The invention in one embodiment is described in drawings where fig.1 presents the fuel injector lance in a perspective view, fig.2 presents the cross-section of the fuel injector lance showing specific elements of the lance construction, fig.3 presents the cross-section A-A of the fuel injector lance showing the injector's mixing chamber and injector nozzles, fig. 4 presents a fragment of the nozzle element and fig. 5 presents the nozzle injector.

Motive gas is delivered to the mixer of the fuel injector lance proportionally to the quantity of fuel gas. This proportion depends on the composition of the motive gas, temperature of the motive gas, composition of the fuel gas, and temperature and pressure of the fuel gas. The proportion of motive gas to fuel gas may range from 0.1 to 2.0 preferably from 0.3 to 1.0.

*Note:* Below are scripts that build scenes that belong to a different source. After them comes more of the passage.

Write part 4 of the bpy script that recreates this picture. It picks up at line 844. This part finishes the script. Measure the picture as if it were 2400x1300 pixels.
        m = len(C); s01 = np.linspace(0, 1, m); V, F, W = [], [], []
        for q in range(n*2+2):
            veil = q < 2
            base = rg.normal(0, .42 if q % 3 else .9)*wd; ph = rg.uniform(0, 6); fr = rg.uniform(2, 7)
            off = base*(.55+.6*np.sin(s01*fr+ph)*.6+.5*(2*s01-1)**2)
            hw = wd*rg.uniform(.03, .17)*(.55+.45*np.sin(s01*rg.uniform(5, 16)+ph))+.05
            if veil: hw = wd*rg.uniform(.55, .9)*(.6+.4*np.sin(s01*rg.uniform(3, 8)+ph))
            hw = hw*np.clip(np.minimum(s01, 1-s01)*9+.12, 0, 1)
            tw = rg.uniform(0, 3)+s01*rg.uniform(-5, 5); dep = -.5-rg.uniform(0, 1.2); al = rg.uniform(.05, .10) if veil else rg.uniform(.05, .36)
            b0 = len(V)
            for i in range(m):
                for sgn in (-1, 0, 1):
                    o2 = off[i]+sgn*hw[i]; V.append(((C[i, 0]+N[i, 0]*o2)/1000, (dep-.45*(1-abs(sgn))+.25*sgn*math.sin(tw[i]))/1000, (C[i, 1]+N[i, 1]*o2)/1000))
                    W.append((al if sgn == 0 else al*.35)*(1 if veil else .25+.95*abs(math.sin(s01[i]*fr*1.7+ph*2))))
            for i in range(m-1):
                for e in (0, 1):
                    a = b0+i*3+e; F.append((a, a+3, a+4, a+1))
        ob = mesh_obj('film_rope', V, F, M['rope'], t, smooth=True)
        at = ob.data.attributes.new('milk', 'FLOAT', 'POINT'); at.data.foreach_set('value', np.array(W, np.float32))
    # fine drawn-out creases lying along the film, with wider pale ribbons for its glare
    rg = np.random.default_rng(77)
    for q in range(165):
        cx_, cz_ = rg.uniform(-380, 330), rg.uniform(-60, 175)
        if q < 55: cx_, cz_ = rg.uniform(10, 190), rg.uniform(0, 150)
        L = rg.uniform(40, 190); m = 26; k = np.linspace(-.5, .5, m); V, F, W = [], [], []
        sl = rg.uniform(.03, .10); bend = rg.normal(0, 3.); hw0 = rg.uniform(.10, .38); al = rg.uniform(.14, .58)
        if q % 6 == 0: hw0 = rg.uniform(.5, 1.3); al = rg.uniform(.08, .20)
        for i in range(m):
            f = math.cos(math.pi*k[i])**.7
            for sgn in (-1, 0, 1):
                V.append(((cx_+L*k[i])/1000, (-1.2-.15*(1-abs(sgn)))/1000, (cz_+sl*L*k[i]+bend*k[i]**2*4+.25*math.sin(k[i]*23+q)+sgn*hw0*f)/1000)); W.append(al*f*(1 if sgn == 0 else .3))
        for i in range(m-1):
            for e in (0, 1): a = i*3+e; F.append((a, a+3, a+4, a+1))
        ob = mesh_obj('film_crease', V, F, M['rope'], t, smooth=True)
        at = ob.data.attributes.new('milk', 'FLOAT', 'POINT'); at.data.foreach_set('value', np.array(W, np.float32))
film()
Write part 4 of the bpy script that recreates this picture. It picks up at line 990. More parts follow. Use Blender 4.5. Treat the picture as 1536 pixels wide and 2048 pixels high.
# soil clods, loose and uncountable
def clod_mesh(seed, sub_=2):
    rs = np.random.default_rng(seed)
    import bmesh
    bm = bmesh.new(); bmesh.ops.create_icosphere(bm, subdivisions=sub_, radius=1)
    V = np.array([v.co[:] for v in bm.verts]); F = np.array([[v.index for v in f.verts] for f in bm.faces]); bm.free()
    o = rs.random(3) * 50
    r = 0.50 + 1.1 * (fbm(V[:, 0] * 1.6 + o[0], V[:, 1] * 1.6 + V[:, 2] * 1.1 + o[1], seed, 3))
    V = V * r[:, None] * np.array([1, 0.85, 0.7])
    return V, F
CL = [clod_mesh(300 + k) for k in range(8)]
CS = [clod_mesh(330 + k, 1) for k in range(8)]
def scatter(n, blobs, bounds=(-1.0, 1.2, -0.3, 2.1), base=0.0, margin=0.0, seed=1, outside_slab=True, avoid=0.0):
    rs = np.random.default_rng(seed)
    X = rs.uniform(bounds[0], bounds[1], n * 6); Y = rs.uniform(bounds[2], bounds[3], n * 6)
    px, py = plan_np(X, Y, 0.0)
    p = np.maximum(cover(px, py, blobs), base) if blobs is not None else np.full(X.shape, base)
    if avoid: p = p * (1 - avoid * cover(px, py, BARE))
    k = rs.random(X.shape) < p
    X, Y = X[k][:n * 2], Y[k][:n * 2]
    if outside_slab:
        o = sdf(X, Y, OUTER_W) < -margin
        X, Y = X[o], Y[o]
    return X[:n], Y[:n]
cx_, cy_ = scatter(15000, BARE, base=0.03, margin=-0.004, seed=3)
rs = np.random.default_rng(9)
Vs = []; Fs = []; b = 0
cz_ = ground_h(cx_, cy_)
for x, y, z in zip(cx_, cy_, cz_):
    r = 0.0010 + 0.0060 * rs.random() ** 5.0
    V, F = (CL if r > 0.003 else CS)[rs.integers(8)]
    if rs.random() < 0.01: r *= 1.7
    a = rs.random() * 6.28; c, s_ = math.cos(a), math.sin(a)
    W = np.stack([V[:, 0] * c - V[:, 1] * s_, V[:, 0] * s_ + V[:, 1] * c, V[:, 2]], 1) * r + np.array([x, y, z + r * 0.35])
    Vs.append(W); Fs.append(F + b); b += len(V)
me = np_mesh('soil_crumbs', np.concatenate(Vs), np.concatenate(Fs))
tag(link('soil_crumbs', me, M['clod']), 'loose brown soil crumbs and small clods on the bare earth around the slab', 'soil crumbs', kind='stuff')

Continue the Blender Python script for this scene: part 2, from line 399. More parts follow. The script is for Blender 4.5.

The mechanism of action of the fuel injector lance is as follows (fig.4): fuel gas (i) is delivered via the supply pipe 1 to the convergent channel 2 at a speed ranging from a few to a dozen or so m/s. In the channel with the decreasing section, the flow rate of the fuel gas (i) increases, so that the achieved velocity at the inlet to the injector's mixing chamber ranges from a dozen or so to several dozen m/s. Fuel gas is transported by generating adequate underpressure at the inlet to the injector's mixing chamber 3. Motive gas (ii) is delivered to the mixing chamber by the injector nozzles 4 at a supersonic speed. In the injector mixer, the motive gas (ii) is mixed with the fuel gas (i). The location of the nozzles injecting the motive gas ensures uniform mixing of the fuel gas and motive gas. The velocity of the fuel gas-motive gas mixture (iii) in the mixer's outlet section ranges from several dozen to even one hundred m/s. The velocity of the motive gas- fuel gas mixture (iii) is reduced in the divergent channel 5 to a value measured along the longitudinal axis of the fuel injector lance amounting to several dozen m/s. Conversion of dynamic pressure to static pressure at the outlet from the convergent channel causes the pressure at the inlet to the delivery pipe 8 to reach a value sufficient to overcome the resistances of the flow through the delivery pipe and the outlet nozzle 9 while maintaining an adequate outlet speed ranging from 40 to 150 m/s, preferably between 90 to 120 m/s. An increase in the pressure achieved in the inlet section of the convergent channel 2 and the outlet section of the divergent channel 5 results from the balance of mass, energy and velocity of the motive gas (ii) and fuel gas (i) streams, as well as energy losses in the convergent channel at the inlet to the mixer and the divergent channel as the mixer outlet.